**Given instruction**
Reproduce all of the data that follows, character for character.

**Items**

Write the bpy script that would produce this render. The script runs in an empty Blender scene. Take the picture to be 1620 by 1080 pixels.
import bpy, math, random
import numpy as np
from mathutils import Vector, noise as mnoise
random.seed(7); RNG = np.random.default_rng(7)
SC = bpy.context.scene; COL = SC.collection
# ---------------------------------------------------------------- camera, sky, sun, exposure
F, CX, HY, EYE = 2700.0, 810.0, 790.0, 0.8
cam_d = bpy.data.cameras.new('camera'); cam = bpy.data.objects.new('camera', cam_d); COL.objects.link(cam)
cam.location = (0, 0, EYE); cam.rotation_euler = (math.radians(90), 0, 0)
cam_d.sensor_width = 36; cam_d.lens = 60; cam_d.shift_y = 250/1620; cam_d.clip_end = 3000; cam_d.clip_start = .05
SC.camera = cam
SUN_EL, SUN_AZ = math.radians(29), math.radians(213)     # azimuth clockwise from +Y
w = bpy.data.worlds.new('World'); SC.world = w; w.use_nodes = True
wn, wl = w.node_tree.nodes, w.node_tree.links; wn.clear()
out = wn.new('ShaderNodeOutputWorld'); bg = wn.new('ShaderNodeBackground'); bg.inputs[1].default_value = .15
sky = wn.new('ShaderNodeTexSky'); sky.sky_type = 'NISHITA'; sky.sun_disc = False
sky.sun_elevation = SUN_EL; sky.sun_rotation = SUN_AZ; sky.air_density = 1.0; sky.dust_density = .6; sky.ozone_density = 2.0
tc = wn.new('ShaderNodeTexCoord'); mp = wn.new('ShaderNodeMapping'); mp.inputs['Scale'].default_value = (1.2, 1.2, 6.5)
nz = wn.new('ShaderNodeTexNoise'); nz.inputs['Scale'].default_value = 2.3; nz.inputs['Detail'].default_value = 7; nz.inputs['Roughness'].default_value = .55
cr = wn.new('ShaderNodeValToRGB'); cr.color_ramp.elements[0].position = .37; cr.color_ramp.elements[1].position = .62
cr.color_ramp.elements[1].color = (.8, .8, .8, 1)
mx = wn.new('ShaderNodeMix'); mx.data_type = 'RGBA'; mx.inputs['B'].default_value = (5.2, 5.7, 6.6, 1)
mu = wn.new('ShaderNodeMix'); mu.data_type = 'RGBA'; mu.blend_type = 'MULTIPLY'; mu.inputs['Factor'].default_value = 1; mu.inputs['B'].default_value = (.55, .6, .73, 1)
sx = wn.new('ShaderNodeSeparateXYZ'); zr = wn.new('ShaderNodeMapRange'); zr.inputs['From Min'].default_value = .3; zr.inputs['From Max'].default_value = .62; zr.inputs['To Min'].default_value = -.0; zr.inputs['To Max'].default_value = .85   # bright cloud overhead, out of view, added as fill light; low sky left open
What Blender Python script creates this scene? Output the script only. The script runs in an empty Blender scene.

**Written solution**
Write the bpy script that would produce this render. The script runs in an empty Blender scene. Take the picture to be 1620 by 1080 pixels.
import bpy, math, random
import numpy as np
from mathutils import Vector, noise as mnoise
random.seed(7); RNG = np.random.default_rng(7)
SC = bpy.context.scene; COL = SC.collection
# ---------------------------------------------------------------- camera, sky, sun, exposure
F, CX, HY, EYE = 2700.0, 810.0, 790.0, 0.8
cam_d = bpy.data.cameras.new('camera'); cam = bpy.data.objects.new('camera', cam_d); COL.objects.link(cam)
cam.location = (0, 0, EYE); cam.rotation_euler = (math.radians(90), 0, 0)
cam_d.sensor_width = 36; cam_d.lens = 60; cam_d.shift_y = 250/1620; cam_d.clip_end = 3000; cam_d.clip_start = .05
SC.camera = cam
SUN_EL, SUN_AZ = math.radians(29), math.radians(213)     # azimuth clockwise from +Y
w = bpy.data.worlds.new('World'); SC.world = w; w.use_nodes = True
wn, wl = w.node_tree.nodes, w.node_tree.links; wn.clear()
out = wn.new('ShaderNodeOutputWorld'); bg = wn.new('ShaderNodeBackground'); bg.inputs[1].default_value = .15
sky = wn.new('ShaderNodeTexSky'); sky.sky_type = 'NISHITA'; sky.sun_disc = False
sky.sun_elevation = SUN_EL; sky.sun_rotation = SUN_AZ; sky.air_density = 1.0; sky.dust_density = .6; sky.ozone_density = 2.0
tc = wn.new('ShaderNodeTexCoord'); mp = wn.new('ShaderNodeMapping'); mp.inputs['Scale'].default_value = (1.2, 1.2, 6.5)
nz = wn.new('ShaderNodeTexNoise'); nz.inputs['Scale'].default_value = 2.3; nz.inputs['Detail'].default_value = 7; nz.inputs['Roughness'].default_value = .55
cr = wn.new('ShaderNodeValToRGB'); cr.color_ramp.elements[0].position = .37; cr.color_ramp.elements[1].position = .62
cr.color_ramp.elements[1].color = (.8, .8, .8, 1)
mx = wn.new('ShaderNodeMix'); mx.data_type = 'RGBA'; mx.inputs['B'].default_value = (5.2, 5.7, 6.6, 1)
mu = wn.new('ShaderNodeMix'); mu.data_type = 'RGBA'; mu.blend_type = 'MULTIPLY'; mu.inputs['Factor'].default_value = 1; mu.inputs['B'].default_value = (.55, .6, .73, 1)
sx = wn.new('ShaderNodeSeparateXYZ'); zr = wn.new('ShaderNodeMapRange'); zr.inputs['From Min'].default_value = .3; zr.inputs['From Max'].default_value = .62; zr.inputs['To Min'].default_value = -.0; zr.inputs['To Max'].default_value = .85   # bright cloud overhead, out of view, added as fill light; low sky left open
What Blender Python script creates this scene? Output the script only. The script runs in an empty Blender scene.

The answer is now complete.